Silence your inner lawyer and all the self-defending arguments for your righteousness. Quit relieving your guilt by pointing the finger of blame at someone else. And stop telling yourself in the middle of the sermon that you know someone who really needs to hear it. (p. 14)

It does rain (or pelt) on the just and the unjust. Electricity is provided to all and evidently ERCOT gives and ERCOT takes away. I REALLY need to “stop, consider, mourn, confess, pray, and give [my] heart to thanksgiving.” I had been forced to step away and consider and when I did, it revealed, Oh! how I have sin to mourn and how desperately I need a Savior!

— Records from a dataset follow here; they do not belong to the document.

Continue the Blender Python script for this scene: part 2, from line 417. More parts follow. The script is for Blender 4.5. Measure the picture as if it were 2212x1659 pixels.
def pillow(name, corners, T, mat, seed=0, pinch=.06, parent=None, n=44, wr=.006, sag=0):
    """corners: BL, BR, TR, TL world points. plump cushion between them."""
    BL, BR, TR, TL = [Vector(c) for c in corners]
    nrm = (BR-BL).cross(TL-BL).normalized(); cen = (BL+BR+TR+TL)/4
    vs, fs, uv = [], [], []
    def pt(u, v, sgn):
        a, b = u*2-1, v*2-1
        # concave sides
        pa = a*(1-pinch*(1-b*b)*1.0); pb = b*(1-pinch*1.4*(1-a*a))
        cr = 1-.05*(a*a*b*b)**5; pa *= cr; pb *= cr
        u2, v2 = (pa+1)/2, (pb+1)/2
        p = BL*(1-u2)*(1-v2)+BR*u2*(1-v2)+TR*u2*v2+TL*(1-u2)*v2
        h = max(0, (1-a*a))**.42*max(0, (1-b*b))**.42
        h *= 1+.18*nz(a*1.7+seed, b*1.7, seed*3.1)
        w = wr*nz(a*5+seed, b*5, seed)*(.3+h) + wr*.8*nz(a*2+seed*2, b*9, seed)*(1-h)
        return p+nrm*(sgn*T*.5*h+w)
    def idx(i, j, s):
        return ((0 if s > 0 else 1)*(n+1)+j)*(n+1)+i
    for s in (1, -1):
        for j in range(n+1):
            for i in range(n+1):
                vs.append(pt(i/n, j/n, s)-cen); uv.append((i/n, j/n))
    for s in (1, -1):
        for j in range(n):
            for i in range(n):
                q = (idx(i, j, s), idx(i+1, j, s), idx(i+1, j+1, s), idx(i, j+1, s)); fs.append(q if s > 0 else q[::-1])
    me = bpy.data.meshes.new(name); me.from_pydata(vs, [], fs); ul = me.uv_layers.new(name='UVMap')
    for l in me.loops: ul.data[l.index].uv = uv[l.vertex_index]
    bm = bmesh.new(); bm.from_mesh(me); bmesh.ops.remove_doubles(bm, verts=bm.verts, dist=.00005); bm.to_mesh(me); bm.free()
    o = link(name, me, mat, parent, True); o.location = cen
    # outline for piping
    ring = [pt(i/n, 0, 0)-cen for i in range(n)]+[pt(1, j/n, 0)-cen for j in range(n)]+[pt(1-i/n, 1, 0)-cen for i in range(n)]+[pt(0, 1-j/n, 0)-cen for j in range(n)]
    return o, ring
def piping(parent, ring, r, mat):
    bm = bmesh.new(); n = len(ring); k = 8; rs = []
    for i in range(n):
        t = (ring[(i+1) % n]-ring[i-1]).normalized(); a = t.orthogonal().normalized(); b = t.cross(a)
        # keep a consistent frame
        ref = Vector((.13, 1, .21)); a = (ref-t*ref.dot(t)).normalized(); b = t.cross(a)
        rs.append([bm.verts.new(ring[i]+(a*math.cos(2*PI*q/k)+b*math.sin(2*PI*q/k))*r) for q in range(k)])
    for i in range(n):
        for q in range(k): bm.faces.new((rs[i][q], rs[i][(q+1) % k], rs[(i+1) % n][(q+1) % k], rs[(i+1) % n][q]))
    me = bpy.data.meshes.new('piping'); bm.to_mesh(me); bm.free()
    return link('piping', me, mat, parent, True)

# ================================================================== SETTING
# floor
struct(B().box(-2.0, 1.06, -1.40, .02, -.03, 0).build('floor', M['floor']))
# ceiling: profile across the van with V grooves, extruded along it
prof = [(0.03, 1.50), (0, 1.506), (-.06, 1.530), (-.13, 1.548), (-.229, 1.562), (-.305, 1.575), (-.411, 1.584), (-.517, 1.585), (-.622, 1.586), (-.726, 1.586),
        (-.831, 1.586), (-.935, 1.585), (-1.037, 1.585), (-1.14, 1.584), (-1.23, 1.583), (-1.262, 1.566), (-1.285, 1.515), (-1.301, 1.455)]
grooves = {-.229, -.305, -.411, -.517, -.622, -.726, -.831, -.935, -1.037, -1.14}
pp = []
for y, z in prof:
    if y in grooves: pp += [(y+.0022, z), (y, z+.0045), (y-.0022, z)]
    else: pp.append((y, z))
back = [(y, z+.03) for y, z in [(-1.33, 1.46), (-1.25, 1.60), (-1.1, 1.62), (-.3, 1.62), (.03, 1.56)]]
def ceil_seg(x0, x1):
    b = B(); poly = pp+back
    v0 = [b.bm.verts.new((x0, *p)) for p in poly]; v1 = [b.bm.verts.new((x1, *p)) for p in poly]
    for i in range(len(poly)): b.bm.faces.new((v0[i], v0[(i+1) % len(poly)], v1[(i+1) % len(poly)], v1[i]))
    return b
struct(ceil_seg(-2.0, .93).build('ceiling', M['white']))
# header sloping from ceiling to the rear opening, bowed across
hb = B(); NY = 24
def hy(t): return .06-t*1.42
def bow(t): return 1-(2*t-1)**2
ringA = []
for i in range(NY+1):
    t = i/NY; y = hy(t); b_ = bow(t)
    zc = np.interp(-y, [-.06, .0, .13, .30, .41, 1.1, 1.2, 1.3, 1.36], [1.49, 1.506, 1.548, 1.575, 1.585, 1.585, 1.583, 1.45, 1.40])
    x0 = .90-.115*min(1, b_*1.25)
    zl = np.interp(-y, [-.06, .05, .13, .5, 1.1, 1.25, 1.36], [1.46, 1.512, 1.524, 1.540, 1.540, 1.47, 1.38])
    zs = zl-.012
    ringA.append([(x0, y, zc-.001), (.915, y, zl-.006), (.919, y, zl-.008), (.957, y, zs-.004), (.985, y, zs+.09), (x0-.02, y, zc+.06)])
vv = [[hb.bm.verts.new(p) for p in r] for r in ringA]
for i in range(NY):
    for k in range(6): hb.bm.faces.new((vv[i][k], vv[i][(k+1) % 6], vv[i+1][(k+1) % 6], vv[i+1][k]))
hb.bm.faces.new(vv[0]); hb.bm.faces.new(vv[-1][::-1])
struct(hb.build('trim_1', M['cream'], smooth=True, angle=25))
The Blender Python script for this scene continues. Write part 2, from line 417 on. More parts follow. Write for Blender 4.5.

I’m laying there with my eyes closed feeling like I had so flunked this minor test … and then I heard a click … my eyes popped open .. my head popped up … and Paxton and I stared wide eyed at each other across the room as we realized, power had been restored!!! As soon as we processed the miracle of electricity, I jumped up and started the tea kettle. We were soon sitting wrapped in our blankets, sipping hot tea as the though our every burden had been removed. Internet was hours behind, but we didn’t care, we could drink hot beverages and eat hot food.

So now I really feel like my heart is prepared to spend these forty days sitting under the shadow of the cross of Jesus Christ:

  • where sin doesn’t surprise us anymore
  • where sin doesn’t depress us anymore, and doesn’t move us to deny or defend
  • where we can remember who we are and what we are dealing with
  • where we are required to admit that the greatest enemy we face is not difficulty or maltreatment from without, but the enemy of sin within
  • where we quit pointing fingers and begin crying for help
  • where we are reminded that we are not in this battle alone; in face, there we admit we have no power whatsoever to battle on our own
  • where we get our sanity back, admitting who we are and what it is that we so desperately need
  • to a place of peace and protection that can be found nowhere else (p 18)

Sarah Sewell and I bought Journey to the Cross books for staff members, I have a few extras if anyone is interested in one. If you left your book at school or your life fell apart last week, it’s not too late to jump in. Lent gives us Sunday’s off. Monday, February 22, 2021 you should be on Day 5, you can start there, start on Day 1 and we’ll all finish at the same spot or it really is not the worst thing to not be finished by Easter. The process is powerful regardless of the calendar!

I look forward to a little normal on Monday!